Thanks for your response Rick.

So lets say my router is 192.168.1.1. In the setup of the static clients I will be using 192.168.1.1 as the gateway but should I be using the actual DNS server addresses for the DNS and not the router address here?

I was wondering if it was cleaner to use the router address as both the gateway and DNS even for static clients. This of course would require the use of ip dns server int he router.

Farah

I believe that it is best if the clients with static addresses are configured with the same addresses for DNS as the clients get from DHCP. I see no good reason to have the DHCP clients be configured with one set of addresses for DNS and for clients with static addresses to be configured with different addresses. Why would you want them configured differently?

HTH

Rick

HTH

Rick

Rick,

I want to use the same DNS for both DHCP and static clients as I agree it makes no sense to have different DNS servers for the two.

I have two options it seems for configuring DNS for static clients:

1. Specify the DNS servers on the static client side. These will be the same DNS servers that the router assigns to DHCP clients.

or,

2. Use the router address as the DNS server on the static client and then in the router use "ip dns server" to enable dns proxy.
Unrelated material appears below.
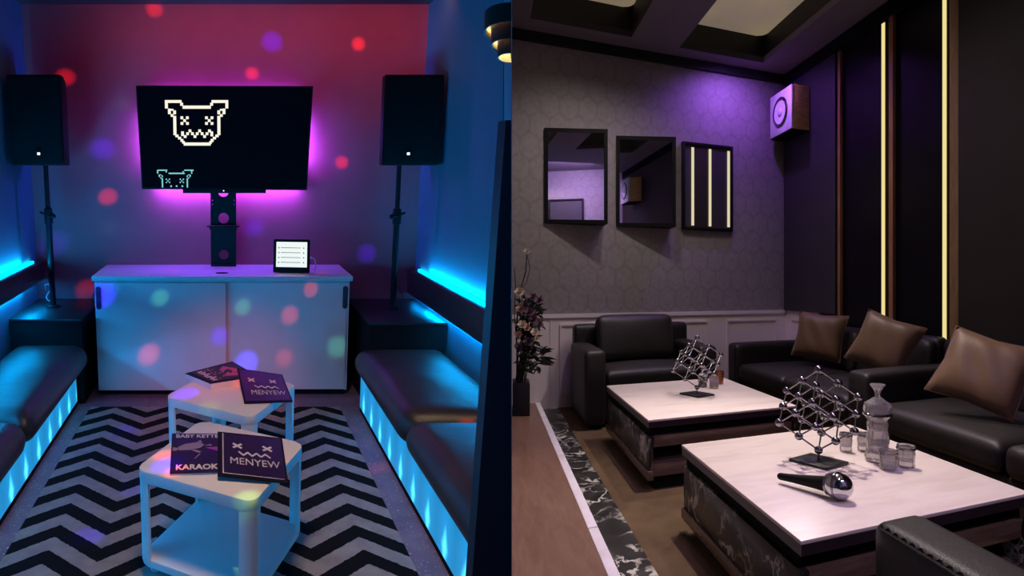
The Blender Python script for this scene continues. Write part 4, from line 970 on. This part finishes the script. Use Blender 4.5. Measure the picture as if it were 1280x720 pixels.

It seems to me that going with option 2 is perhaps cleaner since one needs to specify the DNS servers only in the router and not also in static clients. However, I am unclear on what the drawbacks are of enabling the DNS proxy in the router.

Thanks,

Farah

Farah,

Your option 1 is the better choice.

If you want to go with option 2 for configuration ease on the clients then the router is getting burdened with additional task of relaying DNS requests to the actual server. This setup would result in use of more CPU cycles on the router for processing DNS requests when the clients could unicast directly with the server for name resolution.

HTH

Sundar

Thanks Sundar. That answers my question.